Cumanız Mübarek Olsun Değerli Müminler!
Aziz Müminler!
Sevgili Peygamberimiz (s.a.s) Allah’ın bizlere bahşettiği nimetlerin kıymetini biliyor ve ashabına her fırsatta bunu hatırlatıyordu. O, bollukta da darlıkta da sahip olduğumuz nimetleri ölçülü kullanmayı öğretiyor ve israftan sakındırıyordu. Zira israf, yeme içmeden giyim kuşama, vakitten sağlığa varıncaya kadar her türlü nimet ve imkânı ölçüsüzce kullanmaktır, dengeyi ve itidali kaybetmektir. İnsanın kendisine, çevresine ve kâinata yazık etmesidir. İsraf, varoluş bilincimizden ve yaratılış gayemizden uzaklaşmaktır. İsraf, aynı zamanda bütün nimetlerin sahibi olan Yüce Allah’ın Rezzâk ismine saygısızlıktır.
Kıymetli Kardeşlerim!
Bugün yeryüzünü kuşatan en büyük afetlerden birisi israftır. Bir yanda açlığın, yoksulluğun ve sefaletin pençesinde kıvranan milyonlarca insan varken, saçıp savurmak, ihtiyaç olmadan harcamak, eskimeden atmak hayati bir hatadır.
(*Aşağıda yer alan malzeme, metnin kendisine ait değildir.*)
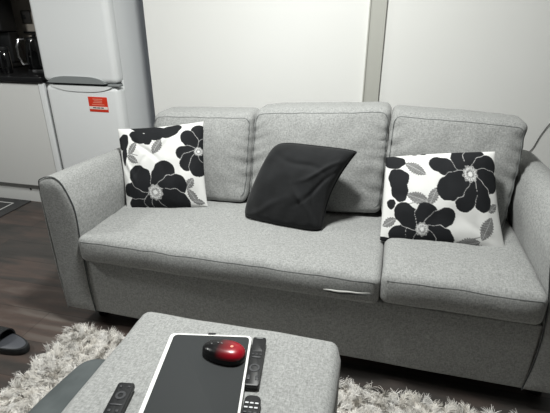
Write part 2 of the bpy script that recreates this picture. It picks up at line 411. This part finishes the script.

Mazlum insanlar ekmek ve su gibi en temel ihtiyaçlarından bile mahrum bir şekilde hayat mücadelesi verirken, artan bir tek lokmayı bile çöpe atmak insafa sığmaz.
Kıymetli Müslümanlar!
İsraf, sadece mal ve eşya ile sınırlı değildir. İnsan için en büyük israf, ne için yaratıldığını ve varlığını hangi uğurda kullanması gerektiğini unutarak ömrünü heba etmektir. Kendisine verilen akıl nimetini iman ve hikmetle buluşturamamaktır. Bedenini, gücünü, iradesini iyilik ve hakikat yolunda kullanmayıp beyhude meşgalelerle heba etmektir. Sahip olduğu bilgi ve tecrübeyi, bilim ve teknolojiyi insanlığın faydasına değil ifsadına kullanmaktır.
Kardeşlerim!
Bugün insanı daha fazla kazanıp daha çok tüketmeye teşvik eden, ne kadar harcarsa o kadar değerli olacağını iddia eden bir zihniyet yaygınlaşıyor. Özenti ve gösterişe dayalı hayatlar, lüks ve israfa yönelik harcamalar öne çıkarılıyor. Böylece ömrünü üretim yerine tüketime adayan insanlık, aslında manevi değerlerini ve yaşama amacını tüketiyor.
Muhterem Müslümanlar!
Geliniz Yüce Rabbimizin bizlere lütfettiği bütün nimetlerin değerini bilelim. Hiçbir nimeti ölçüsüzce israf etmeyelim. Vaktimizi boşa geçirmeyelim. Yememizde, içmemizde, giyim kuşamımızda ve harcamalarımızda ihtiyaç fazlasından kaçınalım. Doğal kaynaklarımızı, tabiat varlıklarımızı koruyalım. Allah’ın verdiği her nimetin bir gün hesabının sorulacağını bilelim. Nimetler karşısında şımarıp lükse dalmadan ve duyarsızca israfa girmeden infak ahlakını kuşanalım. Rabbimizin hayata ve kâinata koyduğu dengeyi gözetelim. Bu denge ihlal edildiğinde hayatın bereketinin kaçtığını, toplumun huzurunu kaybettiğini, insanın kendisine ve gelecek nesillere zarar verdiğini unutmayalım. Nimetlerin sınırlı, nefsin istek ve arzularının ise sınırsız olduğunu aklımızdan çıkarmayalım.
Kardeşlerim!
Önümüzdeki Pazarı Pazartesiye bağlayan gece, Yüce Kitabımız Kur’an’ın nazil olmaya başladığı mübarek Kadir gecesini idrak edeceğiz inşallah. Bin aydan daha hayırlı olan bu geceyi bir fırsat olarak değerlendirelim. Günahlarımıza tövbe ederek hayatımızı gözden geçirelim, muhasebemizi yeniden yapalım. Bu vesileyle Kadir gecenizi şimdiden tebrik ediyor ülkemiz, milletimiz ve tüm İslam âlemi için hayırlara vesile olmasını Cenab-ı Hak’tan niyaz ediyorum.